I also want to speak to Amendment 46. It is to protect landlords when a tenant has signed up to take the property on a certain date but has failed to pay either the first month’s rent in advance or the deposit. I suggest that it would be entirely wrong, because the tenancy agreement had been signed and so forth, if the landlord were then obliged to take that tenant into the property. Remember that a landlord cannot chase unpaid rent for three months, and then there is the delay in getting a hearing in the county court, so that would be onerous for the landlord to deal with. Moreover, if the tenant has not paid either the first month’s rent or the deposit in advance, he probably does not have the money available, and the high probability is that the landlord will have to suffer that tenant in his property for three or four months without any payment at all.

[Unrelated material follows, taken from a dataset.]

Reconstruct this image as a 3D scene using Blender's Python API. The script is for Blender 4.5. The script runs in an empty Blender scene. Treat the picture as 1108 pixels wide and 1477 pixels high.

I therefore thought it would be sensible to make it quite plain—my amendment starts:
“For the avoidance of doubt”—
that the landlord does not have to give the tenant keys to the property or allow them to get into it when the tenant has not paid. I added a further bit to the amendment to enable the landlord, if the tenant fails to pay the first month’s rent or the deposit for a further 28 days, to take the next step of having the lease annulled. That is to make it plain in the Bill what the position of the landlord is after having entered into an agreement with a tenant who then does not pay either the first month’s rent or the deposit.